What you should do: Return all the data, word for word.
/---
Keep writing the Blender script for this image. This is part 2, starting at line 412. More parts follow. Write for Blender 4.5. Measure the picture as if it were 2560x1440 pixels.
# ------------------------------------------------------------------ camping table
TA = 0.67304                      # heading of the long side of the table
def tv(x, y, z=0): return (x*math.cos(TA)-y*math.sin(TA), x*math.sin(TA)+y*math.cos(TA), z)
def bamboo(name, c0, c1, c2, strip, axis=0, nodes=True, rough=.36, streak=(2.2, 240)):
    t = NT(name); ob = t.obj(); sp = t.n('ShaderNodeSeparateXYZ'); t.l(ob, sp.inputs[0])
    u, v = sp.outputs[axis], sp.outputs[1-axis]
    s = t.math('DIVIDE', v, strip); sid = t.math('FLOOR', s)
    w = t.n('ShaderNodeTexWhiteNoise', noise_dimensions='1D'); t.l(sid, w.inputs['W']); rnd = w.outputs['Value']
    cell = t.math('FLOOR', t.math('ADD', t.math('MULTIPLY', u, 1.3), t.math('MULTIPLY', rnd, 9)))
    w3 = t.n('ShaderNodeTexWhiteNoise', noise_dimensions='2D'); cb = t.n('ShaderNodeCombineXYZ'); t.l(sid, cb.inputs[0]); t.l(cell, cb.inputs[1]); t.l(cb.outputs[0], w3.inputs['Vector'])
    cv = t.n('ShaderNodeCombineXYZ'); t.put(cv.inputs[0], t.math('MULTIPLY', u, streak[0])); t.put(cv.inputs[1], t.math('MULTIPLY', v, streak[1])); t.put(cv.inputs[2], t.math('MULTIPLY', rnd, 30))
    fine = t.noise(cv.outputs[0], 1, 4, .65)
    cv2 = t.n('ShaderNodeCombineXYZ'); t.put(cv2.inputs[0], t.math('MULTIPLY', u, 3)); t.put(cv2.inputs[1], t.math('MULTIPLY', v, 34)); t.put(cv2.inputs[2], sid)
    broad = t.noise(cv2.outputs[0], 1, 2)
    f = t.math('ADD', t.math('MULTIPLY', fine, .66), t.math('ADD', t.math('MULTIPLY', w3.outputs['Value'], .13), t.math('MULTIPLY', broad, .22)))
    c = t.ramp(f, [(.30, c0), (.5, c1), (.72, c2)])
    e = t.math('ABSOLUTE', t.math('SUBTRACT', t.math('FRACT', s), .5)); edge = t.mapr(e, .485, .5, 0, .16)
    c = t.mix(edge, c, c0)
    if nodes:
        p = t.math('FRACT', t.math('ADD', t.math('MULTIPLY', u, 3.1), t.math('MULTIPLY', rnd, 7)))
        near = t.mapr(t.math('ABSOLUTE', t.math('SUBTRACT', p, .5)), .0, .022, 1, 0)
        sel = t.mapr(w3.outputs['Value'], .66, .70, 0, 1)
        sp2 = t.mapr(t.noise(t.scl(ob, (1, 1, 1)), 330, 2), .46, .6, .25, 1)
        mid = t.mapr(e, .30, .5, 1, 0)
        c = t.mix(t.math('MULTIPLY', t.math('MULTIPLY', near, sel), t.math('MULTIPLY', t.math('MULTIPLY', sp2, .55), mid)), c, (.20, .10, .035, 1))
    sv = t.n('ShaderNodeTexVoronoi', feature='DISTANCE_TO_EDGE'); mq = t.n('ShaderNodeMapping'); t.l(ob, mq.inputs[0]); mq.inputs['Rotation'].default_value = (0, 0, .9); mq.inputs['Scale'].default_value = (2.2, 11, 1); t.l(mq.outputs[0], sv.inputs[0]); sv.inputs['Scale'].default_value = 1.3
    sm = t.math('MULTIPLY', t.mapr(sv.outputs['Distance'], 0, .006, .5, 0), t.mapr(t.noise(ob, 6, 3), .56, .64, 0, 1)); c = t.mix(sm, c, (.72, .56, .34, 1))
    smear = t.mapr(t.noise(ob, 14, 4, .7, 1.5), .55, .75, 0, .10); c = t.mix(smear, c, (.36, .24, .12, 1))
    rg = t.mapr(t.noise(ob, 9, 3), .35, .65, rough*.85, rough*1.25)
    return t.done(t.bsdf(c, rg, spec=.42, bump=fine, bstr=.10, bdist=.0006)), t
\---
Answer:
Keep writing the Blender script for this image. This is part 2, starting at line 412. More parts follow. Write for Blender 4.5. Measure the picture as if it were 2560x1440 pixels.
# ------------------------------------------------------------------ camping table
TA = 0.67304                      # heading of the long side of the table
def tv(x, y, z=0): return (x*math.cos(TA)-y*math.sin(TA), x*math.sin(TA)+y*math.cos(TA), z)
def bamboo(name, c0, c1, c2, strip, axis=0, nodes=True, rough=.36, streak=(2.2, 240)):
    t = NT(name); ob = t.obj(); sp = t.n('ShaderNodeSeparateXYZ'); t.l(ob, sp.inputs[0])
    u, v = sp.outputs[axis], sp.outputs[1-axis]
    s = t.math('DIVIDE', v, strip); sid = t.math('FLOOR', s)
    w = t.n('ShaderNodeTexWhiteNoise', noise_dimensions='1D'); t.l(sid, w.inputs['W']); rnd = w.outputs['Value']
    cell = t.math('FLOOR', t.math('ADD', t.math('MULTIPLY', u, 1.3), t.math('MULTIPLY', rnd, 9)))
    w3 = t.n('ShaderNodeTexWhiteNoise', noise_dimensions='2D'); cb = t.n('ShaderNodeCombineXYZ'); t.l(sid, cb.inputs[0]); t.l(cell, cb.inputs[1]); t.l(cb.outputs[0], w3.inputs['Vector'])
    cv = t.n('ShaderNodeCombineXYZ'); t.put(cv.inputs[0], t.math('MULTIPLY', u, streak[0])); t.put(cv.inputs[1], t.math('MULTIPLY', v, streak[1])); t.put(cv.inputs[2], t.math('MULTIPLY', rnd, 30))
    fine = t.noise(cv.outputs[0], 1, 4, .65)
    cv2 = t.n('ShaderNodeCombineXYZ'); t.put(cv2.inputs[0], t.math('MULTIPLY', u, 3)); t.put(cv2.inputs[1], t.math('MULTIPLY', v, 34)); t.put(cv2.inputs[2], sid)
    broad = t.noise(cv2.outputs[0], 1, 2)
    f = t.math('ADD', t.math('MULTIPLY', fine, .66), t.math('ADD', t.math('MULTIPLY', w3.outputs['Value'], .13), t.math('MULTIPLY', broad, .22)))
    c = t.ramp(f, [(.30, c0), (.5, c1), (.72, c2)])
    e = t.math('ABSOLUTE', t.math('SUBTRACT', t.math('FRACT', s), .5)); edge = t.mapr(e, .485, .5, 0, .16)
    c = t.mix(edge, c, c0)
    if nodes:
        p = t.math('FRACT', t.math('ADD', t.math('MULTIPLY', u, 3.1), t.math('MULTIPLY', rnd, 7)))
        near = t.mapr(t.math('ABSOLUTE', t.math('SUBTRACT', p, .5)), .0, .022, 1, 0)
        sel = t.mapr(w3.outputs['Value'], .66, .70, 0, 1)
        sp2 = t.mapr(t.noise(t.scl(ob, (1, 1, 1)), 330, 2), .46, .6, .25, 1)
        mid = t.mapr(e, .30, .5, 1, 0)
        c = t.mix(t.math('MULTIPLY', t.math('MULTIPLY', near, sel), t.math('MULTIPLY', t.math('MULTIPLY', sp2, .55), mid)), c, (.20, .10, .035, 1))
    sv = t.n('ShaderNodeTexVoronoi', feature='DISTANCE_TO_EDGE'); mq = t.n('ShaderNodeMapping'); t.l(ob, mq.inputs[0]); mq.inputs['Rotation'].default_value = (0, 0, .9); mq.inputs['Scale'].default_value = (2.2, 11, 1); t.l(mq.outputs[0], sv.inputs[0]); sv.inputs['Scale'].default_value = 1.3
    sm = t.math('MULTIPLY', t.mapr(sv.outputs['Distance'], 0, .006, .5, 0), t.mapr(t.noise(ob, 6, 3), .56, .64, 0, 1)); c = t.mix(sm, c, (.72, .56, .34, 1))
    smear = t.mapr(t.noise(ob, 14, 4, .7, 1.5), .55, .75, 0, .10); c = t.mix(smear, c, (.36, .24, .12, 1))
    rg = t.mapr(t.noise(ob, 9, 3), .35, .65, rough*.85, rough*1.25)
    return t.done(t.bsdf(c, rg, spec=.42, bump=fine, bstr=.10, bdist=.0006)), t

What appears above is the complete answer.